Elves and Fairies

Dr Margaret A Murray

by Ælf

THE only information I have on Dr Murray is what I have gleaned from her three books: The Witch Cult in Western Europe, The Horned God and The Divine King in England, all published by the Oxford University Press.

They are revolutionary, and deserve to be seen as seminal in arriving at an understanding of a time when paganism was a real part of Western European life. Instead the books gather dust on library shelves and the world ignores them.

The only copies of these books that I have ever seen were volumes that I borrowed from libraries in Pretoria some 30 years ago. I have found them nowhere else, and their message is wiped from the collective consciousness.

Psychiatrists and psychologists prefer to take the view that witches and witchcraft are a delusion characteristic of a disturbed mind.

The word “witch” is used to translate entirely unrelated phenomena occurring in other cultures, which further serves to muddy the waters.

At the same time a growing number of people believe that they have rediscovered the secrets of the witch-religion and gather to celebrate the seasons of the pagan calendar, demanding time off from work (especially in the United States) in the name of a “religion” that some of them call Wicca.

There is a movement (again especially in the United States) which takes the view that the witch trials in Massachusetts some three centuries ago – and the mediæval trials that preceded them by further centuries – were a phenomenon primarily involving prejudiced persecution by Bible-obsessed people with closed and warped minds, the prosecution of innocents who had done nothing worse than misbehave sexually through their attendance at gatherings not approved by the Church.[1] (There are even those who deny the existence of coven meetings in this connection.)

A great many people – who ought to know better – revel in the delusion that there are minute magical creatures at the bottom of their gardens that they call fairies.
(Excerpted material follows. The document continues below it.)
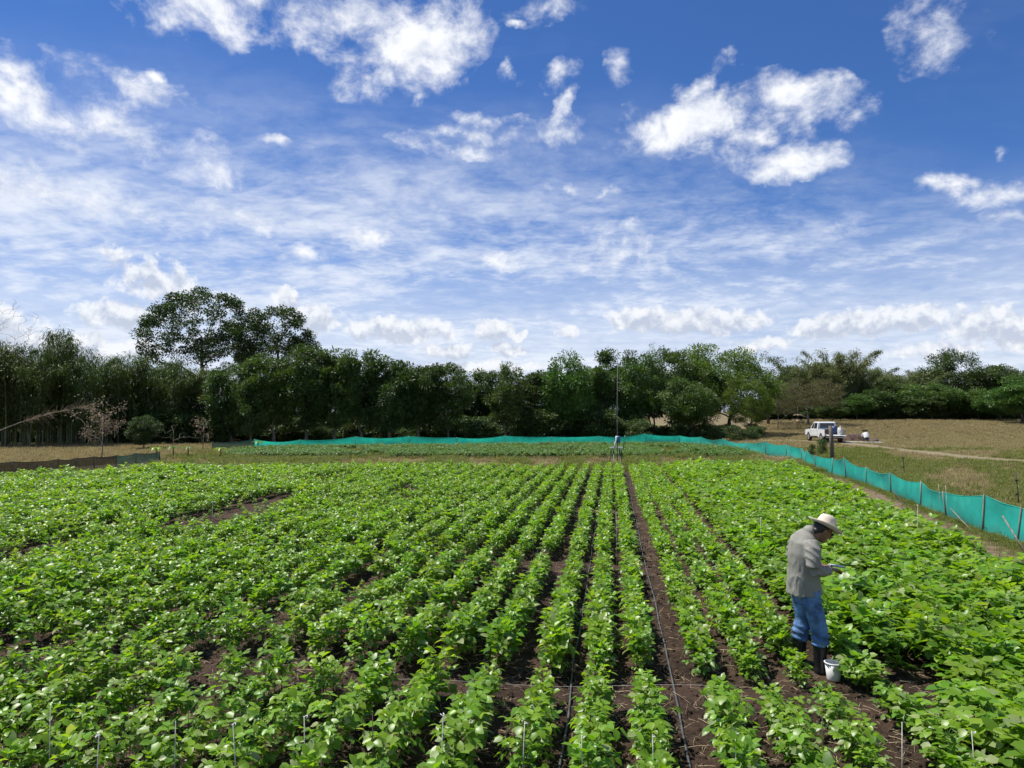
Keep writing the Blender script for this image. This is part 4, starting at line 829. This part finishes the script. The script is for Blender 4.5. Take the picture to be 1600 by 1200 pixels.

And the words elf, fairy, dwarf, witch and wizard are used in tales of fantasy – some, but by no means all of them, magnificently told – with meanings entirely divorced from the reality in which their use arose.

In these pages I will attempt to bring out something of the reality that Dr Murray uncovered, and contrast it with the foolish imaginings of the 20th and 21st centuries.



[1] I currently have no information on the Massachusetts witch trials, but the phenomenon of the mediæval trials will be explored in these pages.